Der eigentlich verbotene "Wahlkampf" ist damit in den Augen der Sozialethikerin schon längst im Gange, "obwohl das Konklave weniger vom Wunsch geprägt sein sollte, eigene Strategien durchzubringen". Zwar gehöre Meinungsbildung zum Prozess, doch Kreuzer hofft auf Offenheit: "Niemand sollte bei so wichtigen Entscheidungen mit unverrückbaren Haltungen ins Gespräch gehen. Die Gesamtheit der Kirche muss im Auge behalten werden."
Kreuzer zieht Parallelen zur Politik: Auch dort würden Koalitionsverhandlungen "möglichst ohne äußere Einflüsse" geführt, um bei Sachfragen mit dem Gegenüber einen Kompromiss finden zu können. Das Konklave solle daher getragen sein "vom gemeinsamen Gestaltungswillen und dem Hoffen auf eine bestmögliche Entscheidung". Externe Stimmungsmache gefährde nicht nur den innerkirchlichen Diskurs, sondern könne Polarisierungen vertiefen. "Der derzeitige Trend zu Polarisierung und Personalisierung schadet der Institution Kirche mehr, als er ihr nützt", so die Sozialethikerin.

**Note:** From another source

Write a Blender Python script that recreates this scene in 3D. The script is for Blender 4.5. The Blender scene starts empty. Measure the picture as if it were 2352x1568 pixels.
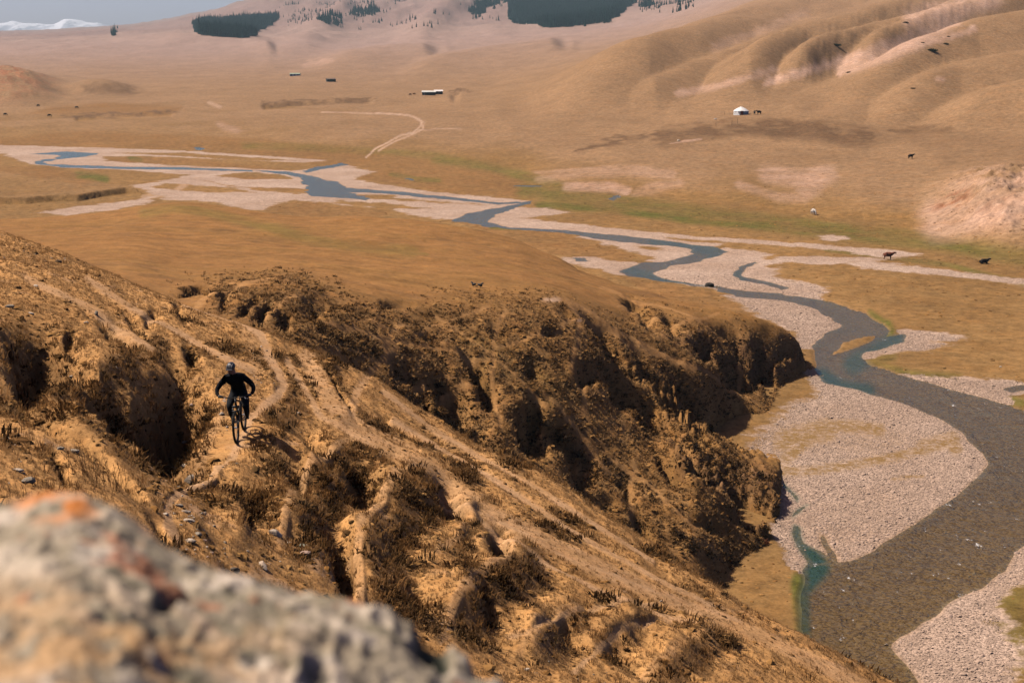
import bpy, bmesh, math, random
import numpy as np
from mathutils import Vector, Matrix

# ------------------------------------------------------------------ camera, light, exposure
F = 3267.0                       # focal length in picture units of a 2352 wide picture (50 mm lens)
PITCH = math.radians(11.9)
CP, SP = math.cos(PITCH), math.sin(PITCH)
C = bpy.context.scene.collection
SC = bpy.context.scene
cam_data = bpy.data.cameras.new("camera")
cam_data.lens = 50.0; cam_data.sensor_width = 36.0
cam_data.clip_start = 0.05; cam_data.clip_end = 40000
cam_data.dof.use_dof = True; cam_data.dof.focus_distance = 48.0; cam_data.dof.aperture_fstop = 2.8
cam = bpy.data.objects.new("camera", cam_data); C.objects.link(cam)
cam.rotation_euler = (math.pi/2 - PITCH, 0, 0)
SC.camera = cam

SUN_EL, SUN_AZ = math.radians(51.0), math.radians(-70.0)     # azimuth from +Y towards +X
world = bpy.data.worlds.new("World"); SC.world = world; world.use_nodes = True
wn = world.node_tree; wn.nodes.clear()
sky = wn.nodes.new("ShaderNodeTexSky"); sky.sky_type = 'NISHITA'; sky.sun_disc = False
sky.sun_elevation = SUN_EL; sky.sun_rotation = SUN_AZ; sky.altitude = 2300; sky.dust_density = 9.0; sky.air_density = 0.6
bg = wn.nodes.new("ShaderNodeBackground"); bg.inputs[1].default_value = 0.064
wo = wn.nodes.new("ShaderNodeOutputWorld")
tint = wn.nodes.new('ShaderNodeMix'); tint.data_type = 'RGBA'; tint.blend_type = 'MULTIPLY'; tint.inputs[0].default_value = 1.0
tint.inputs[7].default_value = (1.36, 1.06, 1.20, 1)
wn.links.new(sky.outputs[0], tint.inputs[6]); wn.links.new(tint.outputs[2], bg.inputs[0]); wn.links.new(bg.outputs[0], wo.inputs[0])
sun_data = bpy.data.lights.new("sun", 'SUN'); sun_data.energy = 5.0; sun_data.angle = math.radians(0.5); sun_data.color = (1.0, 0.90, 0.78)
sun = bpy.data.objects.new("sun", sun_data); C.objects.link(sun)
sd = Vector((math.sin(SUN_AZ)*math.cos(SUN_EL), math.cos(SUN_AZ)*math.cos(SUN_EL), math.sin(SUN_EL)))
sun.rotation_euler = sd.to_track_quat('Z', 'Y').to_euler()
SC.view_settings.view_transform = 'Standard'; SC.view_settings.look = 'None'
SC.view_settings.exposure = 0.42; SC.view_settings.gamma = 1.0; SC.view_settings.use_curve_mapping = False
SC.render.engine = 'CYCLES'
SC.cycles.max_bounces = 5; SC.cycles.diffuse_bounces = 0; SC.cycles.volume_bounces = 0; SC.cycles.transparent_max_bounces = 8
SC.cycles.use_denoising = True

FLOOR = -42.7                    # the flood plain lies 42.7 m below the camera
WATER = FLOOR - 0.22

# ------------------------------------------------------------------ helpers
def ray(u, v):
    a = (u - 1176.0)/F; b = (784.0 - v)/F
    return np.array([a, CP + b*SP, -SP + b*CP])
def at(u, v, Y):                 # the point seen at picture position u, v that lies Y metres ahead
    d = ray(u, v); return d * (Y/d[1])
def on_floor(u, v, z=FLOOR):
    d = ray(u, v); return d * (z/d[2])
def uv_of(X, Y, Z):
    dep = Y*CP - Z*SP; up = Y*SP + Z*CP
    return 1176 + F*X/dep, 784 - F*up/dep

def sstep(a, b, x):
    t = np.clip((x - a)/(b - a), 0, 1); return t*t*(3 - 2*t)
def vnoise(x, y, seed):
    rs = np.random.RandomState(seed); T = rs.rand(256, 256).astype(np.float32)
    xi = np.floor(x).astype(np.int64); yi = np.floor(y).astype(np.int64)
    fx = x - xi; fy = y - yi
    fx = fx*fx*fx*(fx*(fx*6-15)+10); fy = fy*fy*fy*(fy*(fy*6-15)+10)
    x0 = xi & 255; x1 = (xi+1) & 255; y0 = yi & 255; y1 = (yi+1) & 255
    return (T[x0, y0]*(1-fx)*(1-fy) + T[x1, y0]*fx*(1-fy) + T[x0, y1]*(1-fx)*fy + T[x1, y1]*fx*fy)*2 - 1
def fbm(x, y, oct=4, seed=1, gain=0.5, ridged=False):
    s = 0; a = 1.0; tot = 0
    for k in range(oct):
        ca, sa = math.cos(0.6*k), math.sin(0.6*k)
        n = vnoise((x*ca - y*sa)*2.03**k + 13.7*k, (x*sa + y*ca)*2.03**k + 7.1*k, seed*17 + k)
        if ridged: n = 1 - 2*np.abs(n)
        s = s + a*n; tot += a; a *= gain
    return s/tot
def blur(a, s, axis):
    if s <= 0: return a
    r = int(3*s) + 1; k = np.exp(-0.5*(np.arange(-r, r+1)/s)**2); k /= k.sum()
    pad = [(0, 0), (0, 0)]; pad[axis] = (r, r)
    p = np.pad(a, pad, mode='edge'); out = np.zeros_like(a)
    n = a.shape[axis]
    for i, w in enumerate(k):
        out += w*(p[i:i+n, :] if axis == 0 else p[:, i:i+n])
    return out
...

Influencerinnen und Frömmigkeit
Hinter dem "College of Cardinals Report" steht laut Kreuzer ein breiteres Kommunikationsnetzwerk konservativer katholischer Kreise. Das dahinterstehende "Sophia Institute Press" verfolge dabei eine klare Linie, traditionelle katholische Werte im Sinne einer Gegenhegemonie stark zu machen, so die Expertin. Sie verweist auf deren breitgefächertes Sortiment an Büchern und Spielen, die auch via Instagram von traditionell-katholischen Influencerinnen beworben werden, darunter auch Kinderbücher.
Mittlerweile (Stand 2. Mai) sind die Quellen des Online-Tools größtenteils offengelegt - anders als zum Start der Wahlhilfe. So hieß es am 28. April noch auf der "Kardinal-O-Mat"-Website, dass die Informationen "auf frei im Internet verfügbaren Informationen der Cardinalium Collegii Recensio, Reuters, BBC, und Wikipedia" basieren. Und: "Der Kardinal-O-Mat hat keine Verbindungen zur Cardinalium Collegii Recensio". Wenige Tage später - am 2. Mai - hieß es "viele Informationen basieren auf der Cardinalium Collegii Recensio (CCR)" - mit dem Zusatz: "Für den Kardinal-O-Mat wurden die Quellen, die die CCR angibt, überprüft (Quelle überprüft) und die Angaben teils verändert (überprüft und verändert). Dieser Prozess ist für die Papabili bereits beendet und für die anderen Kardinäle im Gange (CCR, noch nicht überprüft)." Weiters seien überprüfte Quellen verlinkt worden.